Where I come from, every kid knows what a switch is.

Memphis is smack in the middle of the Bible Belt where "Spare the rod and spoil the child," is a religious prescription and a cultural assumption. A rambunctious child is always disciplined with more than a good talking to. A "pop" on the behind — sometimes a belt, and sometimes a switch, a small tree branch stripped of leaves.

Lots of Americans were raised this way, especially Southerners, including East Texas-born Adrian Peterson. The pro-football player used a switch to discipline his 4-year-old son. He freely described what he called a "whooping" to authorities who later charged him with “reckless" or “negligent injury.”

The charges were filed after CBS Houston obtained, from an unnamed source, the doctor’s report which detailed lacerations, bruises on his lower back and buttocks, welts on his scrotum, and cuts on his hand. And in a police interview, the child claimed Peterson punched him in the face and stuffed the stripped branch leaves in his mouth, before pulling down his pants to hit him with the switch.

I can distinctly remember one of the times I got switched. I had gone to pick berries off our neighbor’s bush. My father warned my sister and me to stay out of Mrs. Williams' yard and keep our hands off those berries. But my 10-year-old self couldn’t resist the temptation. One day I happily trespassed and sauntered back home planning to slip in the back door. My father was waiting on our back steps. He asked me if I had been picking Mrs. Williams' berries. I said no, not realizing that the front of my white tee shirt was stained with the evidence. Now I was caught trespassing and fibbing — switch time. I sobbed while he swatted me about three times and talked to me about misbehaving. I didn’t do it again.

I don’t consider Daddy’s actions child abuse; in fact I don’t think spanking is child abuse. I’m not alone. A University of Texas study found 89 percent of black parents approve of spanking, 80 percent of Latino parents, 79 percent of white parents and 73 percent of Asian parents. Overwhelmingly, American parents spank.

But there is spanking and there is spanking. I didn’t see kids I knew get beaten to the point of welts and bruises, but no doubt it happened. I’m scared to think about it. But times change, and I think society’s view on corporal punishment has been influenced by public reporting of horrific incidents of child abuse. Which is why Adrian Peterson’s switching his four-year-old became national news.
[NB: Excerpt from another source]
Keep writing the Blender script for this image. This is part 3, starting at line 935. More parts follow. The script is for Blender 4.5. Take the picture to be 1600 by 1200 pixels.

Peterson’s lawyer spoke about his client as “a loving father," who "used his parental judgment to discipline his son." But as the Reverend Emmett Price bluntly told Boston Public Radio , “In 2014, we have to show him that is not normal behavior.”

While I don’t believe any parent has the right to hit a child the way Adrian Peterson hit his son, I remain convinced that a judicious spanking — not a beating — can be good discipline.

Not so my sister, who went against Southern custom and tradition when she had her twin son and daughter. Watching her explain "time out" to my clearly skeptical Dad was something to see. Nobody was more surprised than he when it worked.